Since Joe Ennen took the helm of Eden Prairie-based SunOpta in 2019, the fruit side of the company's plant-based food business has been a drag on the bottom line.
This week the CEO finally had some progress to report.
"We fundamentally have reset the manufacturing footprint of the business, and we've put a huge focus on innovation," Ennen said in an interview Thursday. "There's only so much value one can add with frozen strawberries in a bag — our focus has been on innovation driving value-added products."
SunOpta's main revenue stream — and the focus of much of its growth expectations — is in plant-based beverages such as oat milk, which it produces for a number of in-store and national brands and under a few of its own brands.

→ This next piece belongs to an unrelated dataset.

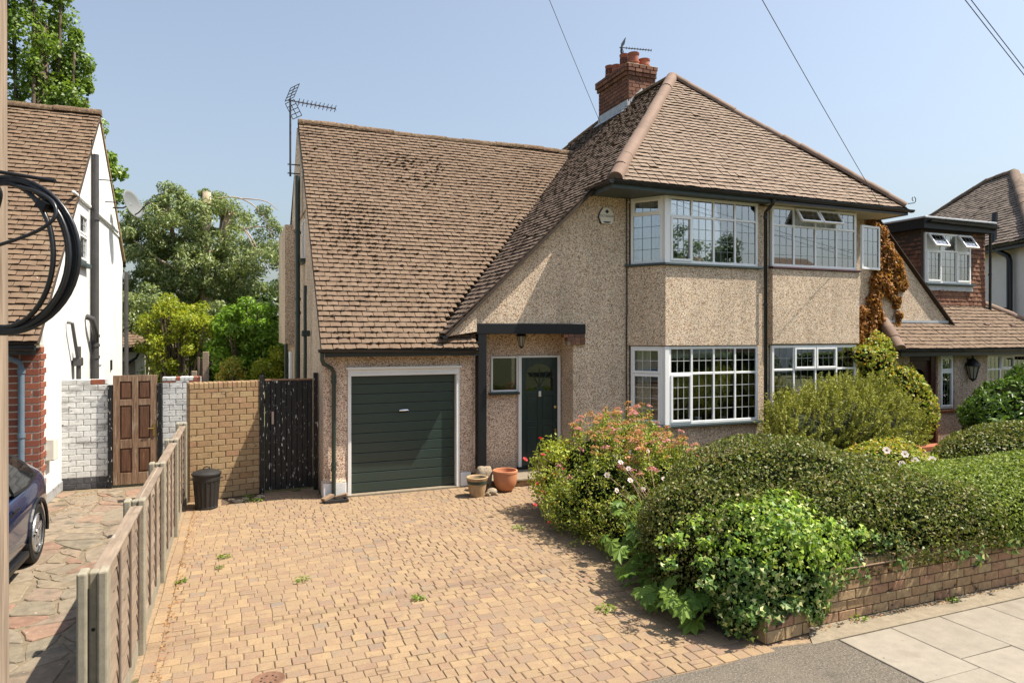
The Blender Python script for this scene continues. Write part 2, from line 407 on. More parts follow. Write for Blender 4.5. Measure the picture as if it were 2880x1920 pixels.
m_hedge2 = leafmat('clipped_hedge_leaf', [(.093, .143, .029), (.166, .229, .046), (.249, .306, .065), (.314, .364, .095), (.129, .191, .039)], .28, .5, .22)
m_ivy = leafmat('ivy_leaf', [(.063, .141, .025), (.127, .231, .032), (.232, .352, .037), (.359, .483, .045), (.106, .182, .029), (.550, .583, .182)], .3, .45, .3)
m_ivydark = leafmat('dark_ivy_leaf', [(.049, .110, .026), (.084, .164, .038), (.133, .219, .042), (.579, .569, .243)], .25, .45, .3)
m_laurel = leafmat('laurel_leaf', [(.047, .097, .020), (.085, .161, .030), (.143, .226, .043), (.059, .113, .022)], .25, .4, .3)
m_broom = leafmat('broom_needle', [(.180, .205, .040), (.269, .282, .056), (.360, .351, .077), (.216, .223, .046)], .25, .6, .2)
m_brownivy = leafmat('dead_creeper_leaf', [(.230, .086, .023), (.344, .144, .035), (.459, .230, .063), (.184, .069, .023), (.528, .310, .115)], .3, .6, .2)
m_creeper = leafmat('creeper_leaf', [(.169, .262, .037), (.275, .362, .051), (.381, .402, .072), (.550, .343, .072), (.127, .201, .032)])
m_spirleaf = leafmat('spiraea_leaf', [(.121, .186, .038), (.205, .274, .045), (.314, .361, .056), (.458, .438, .065)])
m_roseleaf = leafmat('rose_leaf', [(.212, .282, .037), (.338, .402, .054), (.507, .504, .063), (.148, .201, .037)])
m_spirpink = leafmat('spiraea_flower', [(.52,.17,.22), (.58,.27,.29), (.5,.3,.22)], .3, .8, .1)
m_spirbrown = leafmat('faded_flower', [(.42,.2,.08), (.52,.29,.14), (.36,.17,.08), (.56,.36,.2)], .25, .9, .1)
m_rose = leafmat('red_rose', [(.55,.012,.03), (.65,.03,.06)], .3, .6, .2)
m_rosepink = leafmat('pink_rose', [(.65,.08,.14), (.7,.18,.22)], .3, .6, .2)
m_anemone = leafmat('white_anemone', [(.72,.6,.62), (.76,.68,.68)], .35, .7, .1)
m_yolk = M('flower_eye', [(.6,.36,.03)], .8)
m_bigleaf = leafmat('lobed_leaf', [(.080, .159, .024), (.134, .226, .035), (.191, .287, .047)], .35, .5, .3)
m_weed = leafmat('weed_leaf', [(.132, .210, .031), (.221, .294, .044), (.103, .168, .026)])
m_grassdry = leafmat('dry_tuft', [(.2,.16,.05), (.14,.17,.03)])
m_lantern = M('lantern_iron', [(.015,.015,.016)], .4)
m_lampglass = M('lamp_glass', [(.3,.28,.22)], .2)
m_shedwood = M('shed_boards', [(.3,.25,.2)], .9, ((3, 3, 30), .2))

# ------------------------------------------------------------------ pieces: tiles, bricks, pavers, stones
def block_unit(ch=.05, chz=.18):   # chamfered block, front face +z, footprint -.5...5
    a, b = .5, .5-ch
    v = [(-a,-a,-.5),(a,-a,-.5),(a,a,-.5),(-a,a,-.5), (-a,-a,.5-chz),(a,-a,.5-chz),(a,a,.5-chz),(-a,a,.5-chz), (-b,-b,.5),(b,-b,.5),(b,b,.5),(-b,b,.5)]
    f = [(8,9,10,11)] + [(i, (i+1) % 4, (i+1) % 4+4, i+4) for i in range(4)] + [(i+4, (i+1) % 4+4, (i+1) % 4+8, i+8) for i in range(4)]
    return v, f

def tile_unit(c0, c1, c2):         # plain tile: lower edge at y=0 raised, camber over three columns
    xs = (-.5, 0, .5); fr = (c0, c1, c2)
    v = [(x, 0, z) for x, z in zip(xs, fr)] + [(x, 1, .12) for x in xs] + [(x, .01*i, z-.75) for i, (x, z) in enumerate(zip(xs, fr))] + [(x, 1, -.3) for x in xs]
    f = [(0,1,4,3),(1,2,5,4),(6,7,1,0),(7,8,2,1),(6,0,3,9),(2,8,11,5)]
    return v, f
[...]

Fruit sales include quick-frozen whole fruit sold at stores; ingredients for restaurants and other food manufacturers; and fruit-based bars and snacks. Together the segment accounts for about 40% of SunOpta's sales but has been consistently reporting operating losses.
The fruit business posted an operating profit for the first time since late 2020 during its first quarter this year, SunOpta reported Wednesday.
The company recently introduced fruit smoothie bowls that are showing up at major retailers, including under Target's house brand, and have been an early success, Ennen said.
Moving fruit operations from California to Mexico has helped trim costs and keep up with rising demand for organic and no-sugar-added products especially, Ennen said.